Earlier on Thursday, the House of Commons approved a motion by member of the ruling Conservative Party Pauline Latham to recognize the Holodomor as an act of genocide against Ukrainians

LONDON, May 26. /TASS/. The move by the British House of Commons to recognize the Holodomor as an act of genocide against the Ukrainian people is all politics, the Russian embassy in London said in a statement.

"We have duly noted yet another distasteful step taken on May 25 by the House of Commons of the UK Parliament in its anti-Russian frenzy. British MPs seem to be going out of their way to gratify the Kiev regime. This time, they dusted off the topic of the collective Soviet tragedy of the famine of the 1930s, which the admirers of Stepan Bandera and Roman Shukhevych, who have seized power in Kiev, have been trying to opportunistically ‘privatize’ for many years. The objective of the approved motion on the ‘holodomor’ is self-explanatory - to attempt to desecrate the common memory of Russian and Ukrainian peoples and pull them apart. This is an exclusively political step that has no bearing on historical facts," the statement reads.

"Meanwhile, London seems to be less than enthusiastic about giving a fair assessment to similar tragedies that took place in the different parts of the British Empire," the embassy added.

Earlier on Thursday, the House of Commons approved a motion by member of the ruling Conservative Party Pauline Latham to recognize the Holodomor as an act of genocide against Ukrainians. Only about two dozen parliament members took part in the vote. Parliamentary Under Secretary of State at the British Foreign Office Leo Docherty, who was present during discussions of the document that is not legally binding, stated that the British government would not recognize the mass famine of the early 1930s as the genocide of Ukrainians because the issue falls under the authority of the judicial authorities.

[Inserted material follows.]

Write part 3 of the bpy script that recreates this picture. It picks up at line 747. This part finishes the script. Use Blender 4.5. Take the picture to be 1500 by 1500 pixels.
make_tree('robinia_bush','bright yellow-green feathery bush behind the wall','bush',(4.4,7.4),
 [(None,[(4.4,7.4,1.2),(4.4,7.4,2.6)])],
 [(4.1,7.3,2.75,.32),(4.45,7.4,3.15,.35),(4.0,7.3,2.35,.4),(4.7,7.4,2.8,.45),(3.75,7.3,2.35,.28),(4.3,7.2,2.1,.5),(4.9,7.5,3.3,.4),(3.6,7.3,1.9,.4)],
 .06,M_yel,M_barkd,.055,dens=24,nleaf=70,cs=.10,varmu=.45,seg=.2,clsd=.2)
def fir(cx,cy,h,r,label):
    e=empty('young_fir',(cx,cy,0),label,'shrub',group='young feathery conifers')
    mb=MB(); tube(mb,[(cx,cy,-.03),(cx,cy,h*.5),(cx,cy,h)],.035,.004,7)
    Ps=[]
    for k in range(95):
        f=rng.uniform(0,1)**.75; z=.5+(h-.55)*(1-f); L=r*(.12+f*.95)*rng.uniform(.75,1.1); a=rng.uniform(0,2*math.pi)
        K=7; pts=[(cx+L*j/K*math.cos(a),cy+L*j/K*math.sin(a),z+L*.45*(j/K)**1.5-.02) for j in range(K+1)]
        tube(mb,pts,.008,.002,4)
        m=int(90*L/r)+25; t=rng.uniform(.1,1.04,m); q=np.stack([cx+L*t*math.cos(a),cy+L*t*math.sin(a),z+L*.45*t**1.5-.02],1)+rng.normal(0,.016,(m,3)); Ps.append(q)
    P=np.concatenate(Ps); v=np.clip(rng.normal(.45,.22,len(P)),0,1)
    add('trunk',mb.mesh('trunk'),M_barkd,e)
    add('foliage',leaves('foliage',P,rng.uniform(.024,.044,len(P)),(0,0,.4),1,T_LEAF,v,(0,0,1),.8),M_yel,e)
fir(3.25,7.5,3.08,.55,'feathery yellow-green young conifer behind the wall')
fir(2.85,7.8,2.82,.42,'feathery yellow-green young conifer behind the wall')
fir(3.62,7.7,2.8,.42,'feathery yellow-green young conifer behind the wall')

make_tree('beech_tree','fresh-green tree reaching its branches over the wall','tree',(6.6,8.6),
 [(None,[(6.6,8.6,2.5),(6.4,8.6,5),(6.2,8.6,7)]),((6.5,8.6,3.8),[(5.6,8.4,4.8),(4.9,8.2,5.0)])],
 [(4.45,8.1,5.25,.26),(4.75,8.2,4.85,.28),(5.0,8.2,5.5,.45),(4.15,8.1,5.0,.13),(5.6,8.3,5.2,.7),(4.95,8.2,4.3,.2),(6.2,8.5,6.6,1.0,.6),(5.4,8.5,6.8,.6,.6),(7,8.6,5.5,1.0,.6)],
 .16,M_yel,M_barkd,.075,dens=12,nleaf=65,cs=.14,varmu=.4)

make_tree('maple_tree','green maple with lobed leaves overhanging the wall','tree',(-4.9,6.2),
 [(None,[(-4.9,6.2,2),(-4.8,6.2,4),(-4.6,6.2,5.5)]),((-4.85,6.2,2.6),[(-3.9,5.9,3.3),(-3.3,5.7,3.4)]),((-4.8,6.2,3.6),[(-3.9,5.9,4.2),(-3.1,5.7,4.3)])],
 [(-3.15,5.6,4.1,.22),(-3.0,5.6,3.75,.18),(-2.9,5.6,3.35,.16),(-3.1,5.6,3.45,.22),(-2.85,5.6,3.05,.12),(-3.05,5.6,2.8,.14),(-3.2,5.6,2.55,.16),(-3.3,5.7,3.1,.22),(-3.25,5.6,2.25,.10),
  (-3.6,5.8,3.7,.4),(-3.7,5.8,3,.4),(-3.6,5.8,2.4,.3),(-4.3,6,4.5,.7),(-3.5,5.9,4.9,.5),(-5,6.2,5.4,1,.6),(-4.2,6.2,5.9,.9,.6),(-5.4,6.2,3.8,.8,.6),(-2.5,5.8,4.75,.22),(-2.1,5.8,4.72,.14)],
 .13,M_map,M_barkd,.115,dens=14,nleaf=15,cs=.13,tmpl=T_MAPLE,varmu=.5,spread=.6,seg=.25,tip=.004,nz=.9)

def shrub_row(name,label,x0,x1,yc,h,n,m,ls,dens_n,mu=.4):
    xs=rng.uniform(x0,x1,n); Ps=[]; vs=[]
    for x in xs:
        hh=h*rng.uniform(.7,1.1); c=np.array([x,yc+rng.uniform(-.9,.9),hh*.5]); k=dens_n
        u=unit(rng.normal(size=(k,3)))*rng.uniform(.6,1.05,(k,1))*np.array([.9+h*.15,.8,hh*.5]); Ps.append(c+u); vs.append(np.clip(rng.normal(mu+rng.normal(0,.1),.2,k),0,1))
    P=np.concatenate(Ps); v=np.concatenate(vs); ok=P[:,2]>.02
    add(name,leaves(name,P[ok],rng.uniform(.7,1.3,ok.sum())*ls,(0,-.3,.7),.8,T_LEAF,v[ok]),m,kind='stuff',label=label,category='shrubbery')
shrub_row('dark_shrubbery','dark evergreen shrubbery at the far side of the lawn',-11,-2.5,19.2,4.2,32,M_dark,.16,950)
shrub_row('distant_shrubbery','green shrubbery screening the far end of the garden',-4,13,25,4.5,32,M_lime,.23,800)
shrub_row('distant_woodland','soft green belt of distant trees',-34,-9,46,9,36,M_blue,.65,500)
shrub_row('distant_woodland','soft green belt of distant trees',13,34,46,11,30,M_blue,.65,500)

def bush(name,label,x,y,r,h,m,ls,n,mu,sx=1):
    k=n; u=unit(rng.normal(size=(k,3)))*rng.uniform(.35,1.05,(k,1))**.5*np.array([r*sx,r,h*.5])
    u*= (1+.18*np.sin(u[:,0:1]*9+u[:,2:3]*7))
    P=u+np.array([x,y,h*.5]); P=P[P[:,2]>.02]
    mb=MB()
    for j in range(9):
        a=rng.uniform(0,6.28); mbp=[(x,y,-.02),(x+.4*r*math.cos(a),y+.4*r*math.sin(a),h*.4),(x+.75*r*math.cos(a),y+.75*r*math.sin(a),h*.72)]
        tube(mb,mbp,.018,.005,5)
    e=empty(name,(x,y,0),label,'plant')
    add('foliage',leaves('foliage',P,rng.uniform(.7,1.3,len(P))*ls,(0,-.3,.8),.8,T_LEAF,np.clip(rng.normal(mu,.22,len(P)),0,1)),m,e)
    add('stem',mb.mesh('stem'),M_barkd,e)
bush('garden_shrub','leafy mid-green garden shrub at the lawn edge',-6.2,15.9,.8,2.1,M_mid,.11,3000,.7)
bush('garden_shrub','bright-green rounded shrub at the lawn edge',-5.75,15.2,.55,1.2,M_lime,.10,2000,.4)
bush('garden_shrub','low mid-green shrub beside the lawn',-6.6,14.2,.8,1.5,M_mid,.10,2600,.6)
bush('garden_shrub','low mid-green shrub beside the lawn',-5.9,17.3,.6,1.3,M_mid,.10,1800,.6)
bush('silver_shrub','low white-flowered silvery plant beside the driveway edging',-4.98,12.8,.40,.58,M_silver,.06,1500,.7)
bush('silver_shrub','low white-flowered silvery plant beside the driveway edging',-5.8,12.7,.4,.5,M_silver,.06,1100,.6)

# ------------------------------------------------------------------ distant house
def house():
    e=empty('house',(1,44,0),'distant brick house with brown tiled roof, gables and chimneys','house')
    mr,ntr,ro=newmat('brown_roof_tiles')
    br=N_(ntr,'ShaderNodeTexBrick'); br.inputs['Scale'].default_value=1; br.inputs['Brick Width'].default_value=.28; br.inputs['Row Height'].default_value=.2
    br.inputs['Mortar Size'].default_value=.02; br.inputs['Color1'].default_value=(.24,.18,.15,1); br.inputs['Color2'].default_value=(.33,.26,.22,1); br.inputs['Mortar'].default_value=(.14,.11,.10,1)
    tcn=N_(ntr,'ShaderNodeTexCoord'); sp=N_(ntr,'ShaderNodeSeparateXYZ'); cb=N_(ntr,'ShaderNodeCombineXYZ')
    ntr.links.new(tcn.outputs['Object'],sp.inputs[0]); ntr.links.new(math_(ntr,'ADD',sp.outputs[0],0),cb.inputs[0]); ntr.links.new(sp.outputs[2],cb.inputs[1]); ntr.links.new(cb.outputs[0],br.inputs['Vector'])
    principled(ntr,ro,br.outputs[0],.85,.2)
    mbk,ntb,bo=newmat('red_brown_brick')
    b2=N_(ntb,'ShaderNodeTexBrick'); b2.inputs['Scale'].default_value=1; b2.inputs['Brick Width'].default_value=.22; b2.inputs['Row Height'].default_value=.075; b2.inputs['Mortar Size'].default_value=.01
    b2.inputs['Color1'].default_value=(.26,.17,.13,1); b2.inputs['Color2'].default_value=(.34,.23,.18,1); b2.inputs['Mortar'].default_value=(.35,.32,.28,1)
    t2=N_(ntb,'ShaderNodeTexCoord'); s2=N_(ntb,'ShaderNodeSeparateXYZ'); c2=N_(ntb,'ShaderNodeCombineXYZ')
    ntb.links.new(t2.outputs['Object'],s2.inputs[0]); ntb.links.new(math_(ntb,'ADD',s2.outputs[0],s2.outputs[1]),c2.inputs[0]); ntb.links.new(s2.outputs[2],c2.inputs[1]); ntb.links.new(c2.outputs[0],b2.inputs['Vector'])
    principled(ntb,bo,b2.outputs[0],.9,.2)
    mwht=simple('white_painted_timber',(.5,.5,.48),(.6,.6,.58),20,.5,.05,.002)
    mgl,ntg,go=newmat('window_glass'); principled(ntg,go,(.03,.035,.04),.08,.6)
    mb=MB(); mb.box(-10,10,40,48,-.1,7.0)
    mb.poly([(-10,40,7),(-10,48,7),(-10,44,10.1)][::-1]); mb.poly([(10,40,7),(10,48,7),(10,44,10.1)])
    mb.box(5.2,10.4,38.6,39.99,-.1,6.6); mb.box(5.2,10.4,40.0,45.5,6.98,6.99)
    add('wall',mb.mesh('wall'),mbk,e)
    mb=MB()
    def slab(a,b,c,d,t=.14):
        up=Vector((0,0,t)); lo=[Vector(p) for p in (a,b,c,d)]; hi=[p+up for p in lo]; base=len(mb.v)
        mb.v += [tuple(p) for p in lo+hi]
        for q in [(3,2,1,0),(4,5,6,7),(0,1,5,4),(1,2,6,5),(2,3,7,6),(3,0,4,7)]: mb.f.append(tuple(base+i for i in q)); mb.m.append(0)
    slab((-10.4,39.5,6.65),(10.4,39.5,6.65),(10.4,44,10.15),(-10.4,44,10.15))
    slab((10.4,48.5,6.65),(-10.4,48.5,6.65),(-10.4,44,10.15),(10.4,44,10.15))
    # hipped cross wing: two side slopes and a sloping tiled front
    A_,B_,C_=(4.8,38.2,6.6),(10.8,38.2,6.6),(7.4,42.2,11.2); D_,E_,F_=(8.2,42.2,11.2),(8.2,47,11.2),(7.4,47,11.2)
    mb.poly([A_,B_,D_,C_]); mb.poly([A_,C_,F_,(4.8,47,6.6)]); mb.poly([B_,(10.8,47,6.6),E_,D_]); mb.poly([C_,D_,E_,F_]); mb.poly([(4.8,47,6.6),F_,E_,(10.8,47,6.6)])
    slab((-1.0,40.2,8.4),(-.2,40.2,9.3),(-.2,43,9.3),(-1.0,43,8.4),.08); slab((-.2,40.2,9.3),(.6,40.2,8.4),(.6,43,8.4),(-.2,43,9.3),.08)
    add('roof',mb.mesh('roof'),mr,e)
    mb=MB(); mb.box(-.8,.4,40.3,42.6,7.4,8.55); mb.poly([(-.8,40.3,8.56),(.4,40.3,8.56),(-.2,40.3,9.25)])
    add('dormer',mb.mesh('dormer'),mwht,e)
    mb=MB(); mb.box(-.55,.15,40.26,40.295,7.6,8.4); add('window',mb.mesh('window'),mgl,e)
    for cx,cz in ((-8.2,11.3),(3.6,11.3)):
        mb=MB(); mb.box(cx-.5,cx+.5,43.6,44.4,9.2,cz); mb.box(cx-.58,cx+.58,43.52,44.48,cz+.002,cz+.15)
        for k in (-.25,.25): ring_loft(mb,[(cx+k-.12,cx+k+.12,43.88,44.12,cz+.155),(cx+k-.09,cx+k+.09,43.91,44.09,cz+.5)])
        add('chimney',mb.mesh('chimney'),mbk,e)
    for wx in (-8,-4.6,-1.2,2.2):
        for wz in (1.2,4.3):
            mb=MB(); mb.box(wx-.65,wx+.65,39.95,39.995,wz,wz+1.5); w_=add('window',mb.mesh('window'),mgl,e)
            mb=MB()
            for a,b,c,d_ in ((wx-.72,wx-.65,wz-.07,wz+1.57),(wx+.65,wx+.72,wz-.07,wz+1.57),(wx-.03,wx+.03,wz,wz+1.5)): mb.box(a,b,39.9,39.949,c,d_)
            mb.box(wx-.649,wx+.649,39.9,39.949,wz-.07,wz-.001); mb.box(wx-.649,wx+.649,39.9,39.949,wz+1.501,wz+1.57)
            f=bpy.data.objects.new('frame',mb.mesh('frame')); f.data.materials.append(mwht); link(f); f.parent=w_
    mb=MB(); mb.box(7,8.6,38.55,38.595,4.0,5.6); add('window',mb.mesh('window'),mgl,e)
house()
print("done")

A large-scale famine broke out in the Soviet Union in the early 1930s, affecting not only Ukraine but also Belarus, the North Caucasus, the Volga Region, the Southern Urals, Western Siberia and Kazakhstan and causing considerable loss of life (between two mln and eight mln people, according to various estimates). In 2006, under President Viktor Yushchenko, Ukraine’s Verkhovna Rada (parliament) passed a law establishing the concept of the Holodomor as the genocide of Ukrainians.